Physikalisches Kolloquium
Nov. 28, 2023 at 4:15 p.m. c.t. in HS KPHProf. Dr. Friederike Schmid
Institut für Physik
friederike.schmid@uni-mainz.de
Prof. Dr. Concettina Sfienti
Institut für Kernphysik
sfienti@uni-mainz.de
82 years ago, the mathematician Andrei Nikolayevich Kolmogorov postulated that a turbulent flow should have universal statistical self-similar properties. Independently, the flow researcher Ludwig Prandtl concluded similar results 4 years later. Nobel laureates Werner von Heisenberg and Carl-Friedrich von Weizsäcker and Lars Onsager each came to the same conclusion shortly thereafter. Over the years, the expected power laws have been refined, but it has not been possible to measure them at very high turbulence level necessary. Simulations of driven turbulence on the world's largest computers provide evidence of this statistical universality. These simulations are highly idealized, they live in a periodic box, and the energy is introduced globally on large scales. Experimentally, this kind of turbulent flow is not feasible. So the question is: what do experiments show?

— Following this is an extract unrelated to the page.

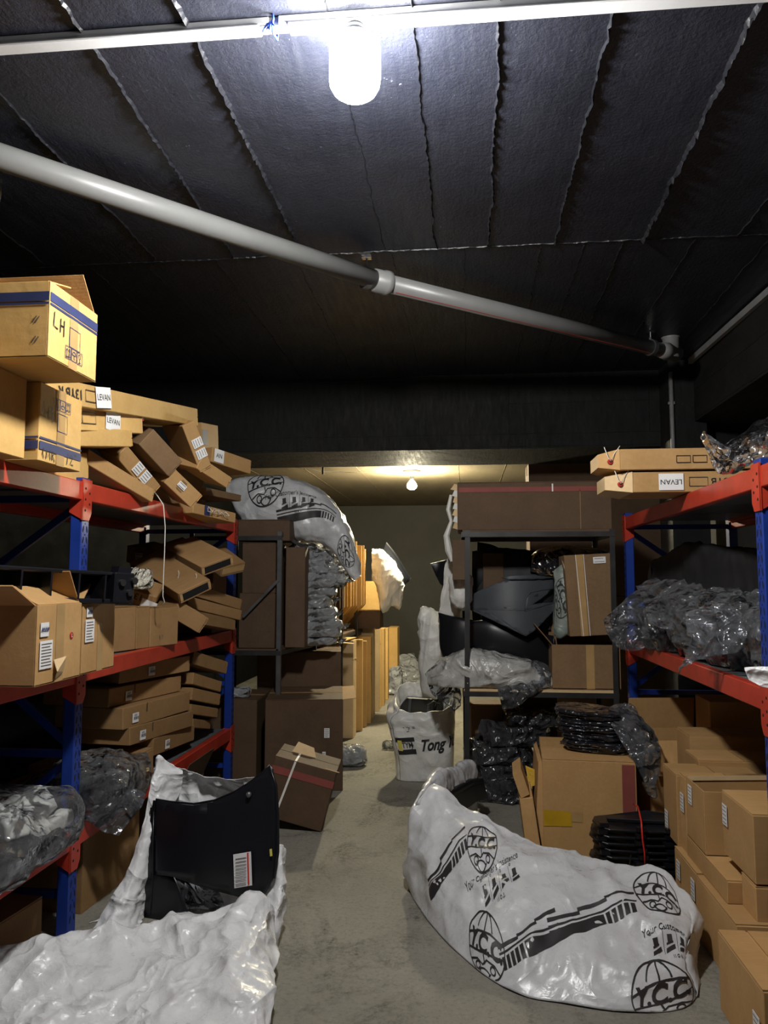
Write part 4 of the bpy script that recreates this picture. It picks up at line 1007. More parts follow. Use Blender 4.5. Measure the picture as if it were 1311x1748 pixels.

For more than 100 years, the wind tunnel has been the canonical flow regime for turbulence research. When a fluid flows through a grid at high velocity, vortices form and decay after a short time; the flow then exhibits the universal statistical properties of turbulence. Today, electronics are highly optimized and there are the smallest hotwires made with advanced nanotechnology. This also makes it possible to measure velocities on the smallest length scales. However, very high turbulence intensity is required to measure universal static properties. In the past, experiments were mainly performed with air (hence the name wind tunnel). When using air at atmospheric pressure, the wind tunnel would have to be huge in diameter to achieve extremely high turbulence intensity to test Kolmogorov like theories. This is where the Variable Density Turbulence Tunnel (VDTT) at the Max Planck Institute for Dynamics and Self-Organization comes in. Among others, I will present recent results showing that universality is found, albeit with spatially dependent logarithmic dependence of the power-law exponents.